Understanding the AI maturity gap
AI maturity varies across Europe, but the differences between regions are narrower than expected. Even in leading markets such as the Nordics, only around a third of marketing and e-commerce activities are currently supported by AI. This highlights how early the industry still is in its transition from experimentation to full integration.
More importantly, the research shows that maturity is less about geography and more about internal capability. Retailers that are progressing fastest are those that have unified customer data, aligned teams around shared AI use cases, and embedded AI into operational workflows rather than treating it as a standalone tool.
Regional variation in AI maturity

Source: Retail Economics, Voyado
From signals to personalization at scale
Personalization provides one of the clearest lenses through which to assess AI maturity. It requires the combination of high-quality data, decisioning logic and execution across channels — making it a strong proxy for how well AI is embedded within an organisation.
The five-stage maturity model highlights a clear progression: from basic data collection to signal enrichment, journey orchestration, dynamic execution and ultimately continuous optimisation.
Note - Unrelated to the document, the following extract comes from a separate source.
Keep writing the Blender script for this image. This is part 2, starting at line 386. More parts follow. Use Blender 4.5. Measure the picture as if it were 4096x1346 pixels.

While many retailers are advancing into orchestration and execution, relatively few have reached the stage where AI is autonomously optimising performance in real time.
The five stages of AI-driven personalization

Source: Retail Economics, Voyado
Why scaling AI remains difficult
Despite strong momentum, retailers face a consistent set of barriers that prevent AI from scaling effectively. The most significant challenge is not technology itself, but the organisational environment required to support it. Skills shortages, internal resistance and governance concerns all combine to slow progress beyond pilot stages.
These constraints highlight a critical shift in focus. The competitive advantage will not come from access to AI tools — which are increasingly commoditised — but from the ability to integrate those tools into workflows, align teams around them, and trust their outputs in live decision-making environments.
Top 5 barriers to using AI agents for marketing or loyalty journey automation

Source: Retail Economics, Voyado
Where AI will create the most value
AI’s impact is not evenly distributed across retail functions. Activities that are data-rich, repeatable and closely tied to commercial outcomes — such as performance marketing, CRM, pricing and analytics — are significantly more exposed to AI-driven transformation.
By contrast, functions that rely more heavily on creative judgement, coordination or compliance will see a slower rate of automation. This uneven exposure reinforces the need for retailers to prioritise investment in areas where AI can compound value most rapidly, rather than attempting blanket adoption across all functions.
Exposure varies by function

Source: Retail Economics, Voyado
Conclusion
AI in European retail is entering a new phase. The question is no longer whether retailers are using AI, but whether they are using it in a way that delivers sustained commercial impact. The gap between experimentation and execution is now the defining competitive frontier.
Those that succeed will move beyond isolated use cases and build integrated AI capabilities across data, decisioning and execution. In doing so, they will not only unlock efficiency gains, but reshape how value is created across the entire marketing and e-commerce ecosystem.